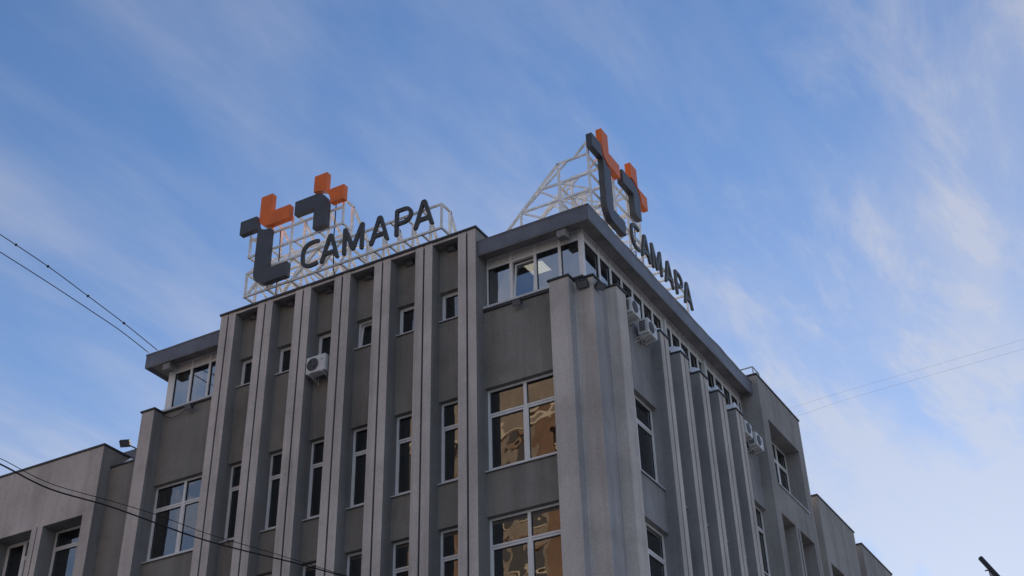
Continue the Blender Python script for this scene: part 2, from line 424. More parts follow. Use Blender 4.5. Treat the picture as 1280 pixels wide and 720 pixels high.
# head of the tall centre block with its coping
b = MB(); b.box((SEAMS[0]-HW+0.01, FP+0.015, 21.42), (SEAMS[6]+HW-0.01, 29.0, 21.498), 'plaster_light', {'-z': 'plaster_reveal'})
b.box((SEAMS[0]-HW+0.012, W+0.1, 19.2), (SEAMS[0]-HW+0.2, 29, 21.42), 'plaster_right'); b.box((SEAMS[6]+HW-0.2, W+0.1, 20.5), (SEAMS[6]+HW-0.012, 29, 21.42), 'plaster_right')
b.build('parapet', office)
b = MB(); b.box((SEAMS[0]-HW-0.035, FP-0.035, 21.502), (SEAMS[6]+HW+0.035, 29.03, 21.56), 'coping_metal'); b.build('coping', office)

# ---- corner piers (three steps) and the pier at the left end
corner = [(-12.64, 24.78), (-12.10, 24.78), (-12.10, 25.09), (-11.58, 25.09), (-11.58, 25.80), (-11.28, 25.80), (-11.28, 26.32), (-11.86, 26.32), (-12.2, 25.9), (-12.64, 25.45)]
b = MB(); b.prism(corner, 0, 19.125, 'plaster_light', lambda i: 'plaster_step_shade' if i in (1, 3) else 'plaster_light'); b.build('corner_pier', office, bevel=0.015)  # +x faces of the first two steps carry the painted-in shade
o_ = 0.035
cop = [(-12.64-o_, 24.78-o_), (-12.10+o_, 24.78-o_), (-12.10+o_, 25.09-o_), (-11.58+o_, 25.09-o_), (-11.58+o_, 25.80-o_), (-11.28+o_, 25.80-o_), (-11.28+o_, 26.32+o_), (-11.66, 26.32+o_), (-12.2, 25.9), (-12.64-o_, 25.36)]
b = MB(); b.prism(cop, 19.128, 19.175, 'coping_metal'); b.build('coping', office)
b = MB(); b.box((-25.80, FP, 0), (-25.335, 25.45, 19.125), 'plaster_light', {'+x': 'plaster_reveal'}); b.build('pier', office, bevel=0.012)
b = MB(); b.box((-25.84, FP-0.035, 19.128), (-25.30, 25.4, 19.175), 'coping_metal'); b.build('coping', office)

# ---- side facade
PIL = [28.40+1.318*i for i in range(5)]
pw = 0.53
for y in PIL:
    pilaster(PR, 1, y+pw/2, pw/2, XF, GX-0.1, 0, 19.11)
    b = MB(); b.box((XW-0.1, y-0.02, 19.112), (XF+0.035, y+pw+0.02, 19.16), 'coping_metal'); b.build('coping', office)
sb = [(26.32, PIL[0])]+[(PIL[i]+pw, PIL[i+1]) for i in range(4)]+[(PIL[4]+pw, 36.06)]
for i, (a, c) in enumerate(sb):
    wall_strip('wall', PR, XW, GX-0.02, a, c, 0, 19.14, [(a, c, z0, z1) for z0, z1 in ROWS], 'plaster_side', 'plaster_side', False)
    for z0, z1 in ROWS: make_window(PR, 1, a+0.002, c-0.002, z0+0.08, z1-0.002, GX, 2 if i in (0, 5) else 1, 0.66, wall_n=XW)

# ---- ribbon windows of the top storey
RY, RX, RT, RG = 25.30, -11.90, 20.78, 20.46
def ribbon(P, sgn, n, us, hidden_first=False, tilt_i=None):
    for i in range(len(us)-1):
        a, c = us[i], us[i+1]; b = MB(); ni = n-sgn*0.08
        f_ = 0.038
        bx(b, P, a, a+f_, ni, n, 19.20, RT, 'pvc'); bx(b, P, c-f_, c, ni, n, 19.20, RT, 'pvc')
        bx(b, P, a+f_, c-f_, ni, n, 19.20, 19.26, 'pvc'); bx(b, P, a+f_, c-f_, ni, n, RG, RG+0.05, 'pvc'); bx(b, P, a+f_, c-f_, ni, n, RT-0.04, RT, 'pvc')
        o = b.build('ribbon_window', office)
        q = MB(); bx(q, P, a+f_+0.008, c-f_-0.008, ni+sgn*0.02, n-sgn*0.016, RG+0.058, RT-0.048, 'pvc_panel'); q.build('spandrel_panel', o, bevel=0.004)
        u0, u1, z0, z1 = a+f_, c-f_, 19.26, RG
        if i == tilt_i:
            sbm = MB(); t_ = math.tan(0.10); f2 = 0.045
            def tl(u, n_, z): return P(u, n_-sgn*(z-z0)*t_, z)
            def slab(p, q_, r_, s_):
                na, nb = n-sgn*0.02, n-sgn*0.06
                pts = [tl(p, na, r_), tl(q_, na, r_), tl(q_, na, s_), tl(p, na, s_), tl(p, nb, r_), tl(q_, nb, r_), tl(q_, nb, s_), tl(p, nb, s_)]
                for qd in ((0,1,2,3),(4,5,6,7),(0,1,5,4),(1,2,6,5),(2,3,7,6),(3,0,4,7)): sbm.face([pts[k_] for k_ in qd], 'pvc')
            slab(u0+0.01, u0+0.01+f2, z0, z1-0.02); slab(u1-0.01-f2, u1-0.01, z0, z1-0.02); slab(u0+0.01+f2, u1-0.01-f2, z0, z0+f2); slab(u0+0.01+f2, u1-0.01-f2, z1-0.02-f2, z1-0.02)
            sbm.build('sash', o); g_ = MB(); nm = n-sgn*0.04
            g_.face([tl(u0+0.05, nm, z0+f2), tl(u1-0.05, nm, z0+f2), tl(u1-0.05, nm, z1-0.06), tl(u0+0.05, nm, z1-0.06)], 'glass_blue'); g_.build('pane', o, recalc=False)
        else:
            pane(o, P, u0, u1, z0, z1, n-sgn*0.05, sgn, True, 'glass_blue')
            gb = MB(); g = 0.014
            for (p, q_, r_, s_) in ((u0, u0+g, z0, z1), (u1-g, u1, z0, z1), (u0+g, u1-g, z1-g*1.5, z1), (u0+g, u1-g, z0, z0+g)):
                bx(gb, P, p, q_, n-sgn*0.06, n-sgn*0.03, r_, s_, 'gasket')
            gb.build('gasket', o)
usR = [-14.70, -13.98, -13.27, -12.56, -11.98]
ribbon(PL, -1, RY, usR, tilt_i=1)
ribbon(PL, -1, RY, [-25.28, -24.62, -23.94, -23.25])
usS = [25.38, 26.25]+[26.25+0.667*(i+1) for i in range(3)]+[28.25+0.628*(i+1) for i in range(12)]+[36.05]
ribbon(PR, 1, RX, usS)
for (x0, x1, y0, y1) in ((-11.98, RX+0.002, RY-0.002, 25.38), (-25.48, -25.28, RY-0.002, 25.45)):
    b = MB(); b.box((x0, y0, 19.20), (x1, y1, RT-0.002), 'pvc'); b.build('corner_post', office, bevel=0.006)
# sills under the ribbon
def sill_bar(x0, y0, x1, y1, z0=19.172, z1=19.235, mname='sill_metal'):
    b = MB(); b.box((x0, y0, z0), (x1, y1, z1), mname); return b.build('sill', office, bevel=0.006)
sill_bar(SEAMS[6]+HW+0.003, W-0.07, -12.66, RY+0.05); sill_bar(-25.42, W-0.07, SEAMS[0]-HW-0.003, RY+0.05)
b = MB(); b.box((SEAMS[6]+HW+0.003, W-0.05, 19.10), (-12.66, W+0.02, 19.170), 'coping_metal'); b.build('drip_edge', office)
b = MB(); b.box((-25.33, W-0.05, 19.13), (SEAMS[0]-HW-0.003, W+0.02, 19.170), 'coping_metal'); b.build('drip_edge', office)
sill_bar(RX-0.05, 26.36, XW+0.05, 36.05)
sill_bar(-12.62, 24.98, -11.80, 25.36, 19.178, 19.21)

# ---- roof slabs with sheet-metal fascia
FY, FX, Z0, Z1 = 24.86, -11.49, 20.66, 21.10
b = MB(); b.box((SEAMS[6]+HW+0.004, FY+0.03, RT+0.004), (FX-0.03, 36.05, Z1-0.01), 'soffit'); b.box((SEAMS[0]-HW+0.21, 29.04, RT+0.004), (SEAMS[6]+HW, 36.05, Z1-0.01), 'soffit')
roofR = b.build('roof_slab', office)
b = MB(); b.box((-26.03, FY+0.03, RT+0.004), (SEAMS[0]-HW-0.004, 36.05, Z1-0.01), 'soffit'); roofL = b.build('roof_slab', office)
def fascia(P, sgn, n, u0, u1, parent, pieces, wav=0.0):
    step = (u1-u0)/pieces
    for i in range(pieces):
        a, c = u0+i*step+0.003, u0+(i+1)*step-0.003
        b = MB(); K = 5; rows = []
        for j in range(K+1):
            u = a+(c-a)*j/K
            w1 = wav*(math.sin(u*2.3)+0.6*math.sin(u*5.1+1)); w2 = wav*(math.sin(u*1.7+2)+0.5*math.sin(u*6.3))
            q = [(n+sgn*(0.028+w1*0.4), Z1+0.012+w1*0.5), (n+sgn*w2*0.3, Z1-0.05), (n+sgn*w1*0.4, Z0+0.06), (n-sgn*0.015, Z0+w2*0.5), (n-sgn*0.07, RT+0.002)]
            rows.append([P(u, nn, z) for nn, z in q]+[P(u, n-sgn*0.25, Z1+0.012)])
        for j in range(K):
            for k_ in range(4): b.face([rows[j][k_], rows[j+1][k_], rows[j+1][k_+1], rows[j][k_+1]], 'fascia_metal')
            b.face([rows[j][0], rows[j+1][0], rows[j+1][5], rows[j][5]], 'fascia_metal')
        b.build('fascia_panel', parent, recalc=False)
fascia(PL, -1, FY, SEAMS[6]+HW+0.004, FX, roofR, 3, 0.003)
fascia(PR, 1, FX, FY, 36.04, roofR, 9, 0.016)
fascia(PL, -1, FY, -26.06, SEAMS[0]-HW-0.004, roofL, 3, 0.004)
fascia(PR, -1, -26.06, FY, 36.04, roofL, 9, 0.004)

# ---- rooms behind the glass
b = MB()
for zf in (6.9, 10.2, 13.5, 16.95+0.3):
    b.box((-25.7, GY+0.03, zf), (-12.2, 30, zf+0.25), 'room_floor', {'-z': 'room_wall'})
    b.box((-18, 26.4, zf+0.01), (GX-0.03, 36, zf+0.24), 'room_floor', {'-z': 'room_wall'})
b.face([(-25.7, 29.9, 0), (-16, 29.9, 0), (-16, 29.9, 21.3), (-25.7, 29.9, 21.3)], 'room_wall')
b.face([(-16, 29.9, 0), (-16, 36.2, 0), (-16, 36.2, 21.3), (-16, 29.9, 21.3)], 'room_wall')
b.box((-25.6, 26, 0), (-25.5, 30, 19.17), 'room_wall')
b.face([(-25.4, 30, 17.5), (-25.4, 25.3, 17.5), (-25.4, 25.3, 20.6), (-25.4, 30, 20.6)], 'room_wall')
b.box((-14.66, 25.45, 20.59), (-12.02, 36, 20.608), 'room_wall'); b.box((-25.4, 25.45, 20.59), (-23.26, 30, 20.608), 'room_wall')
for x in (-14.74, -23.2): b.box((x-0.04, 25.40, 17.5), (x+0.04, 30, 20.58), 'room_wall')
b.box((-23.16, GY+0.1, 20.3), (-14.78, 29.8, 20.36), 'room_wall')
for y in (30.2, 33.0): b.box((-16, y, 0), (GX-0.1, y+0.1, 20.58), 'room_wall')
for i in (1, 3, 5): b.box((SEAMS[i]-0.05, GY+0.05, 0), (SEAMS[i]+0.05, 29.9, 20.29), 'room_wall')
b.build('interior', office, recalc=False)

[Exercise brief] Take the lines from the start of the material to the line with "19.175), 'coping_metal'); b.build('coping', office)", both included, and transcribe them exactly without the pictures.

[Written solution]
Continue the Blender Python script for this scene: part 2, from line 424. More parts follow. Use Blender 4.5. Treat the picture as 1280 pixels wide and 720 pixels high.
# head of the tall centre block with its coping
b = MB(); b.box((SEAMS[0]-HW+0.01, FP+0.015, 21.42), (SEAMS[6]+HW-0.01, 29.0, 21.498), 'plaster_light', {'-z': 'plaster_reveal'})
b.box((SEAMS[0]-HW+0.012, W+0.1, 19.2), (SEAMS[0]-HW+0.2, 29, 21.42), 'plaster_right'); b.box((SEAMS[6]+HW-0.2, W+0.1, 20.5), (SEAMS[6]+HW-0.012, 29, 21.42), 'plaster_right')
b.build('parapet', office)
b = MB(); b.box((SEAMS[0]-HW-0.035, FP-0.035, 21.502), (SEAMS[6]+HW+0.035, 29.03, 21.56), 'coping_metal'); b.build('coping', office)

# ---- corner piers (three steps) and the pier at the left end
corner = [(-12.64, 24.78), (-12.10, 24.78), (-12.10, 25.09), (-11.58, 25.09), (-11.58, 25.80), (-11.28, 25.80), (-11.28, 26.32), (-11.86, 26.32), (-12.2, 25.9), (-12.64, 25.45)]
b = MB(); b.prism(corner, 0, 19.125, 'plaster_light', lambda i: 'plaster_step_shade' if i in (1, 3) else 'plaster_light'); b.build('corner_pier', office, bevel=0.015)  # +x faces of the first two steps carry the painted-in shade
o_ = 0.035
cop = [(-12.64-o_, 24.78-o_), (-12.10+o_, 24.78-o_), (-12.10+o_, 25.09-o_), (-11.58+o_, 25.09-o_), (-11.58+o_, 25.80-o_), (-11.28+o_, 25.80-o_), (-11.28+o_, 26.32+o_), (-11.66, 26.32+o_), (-12.2, 25.9), (-12.64-o_, 25.36)]
b = MB(); b.prism(cop, 19.128, 19.175, 'coping_metal'); b.build('coping', office)
b = MB(); b.box((-25.80, FP, 0), (-25.335, 25.45, 19.125), 'plaster_light', {'+x': 'plaster_reveal'}); b.build('pier', office, bevel=0.012)
b = MB(); b.box((-25.84, FP-0.035, 19.128), (-25.30, 25.4, 19.175), 'coping_metal'); b.build('coping', office)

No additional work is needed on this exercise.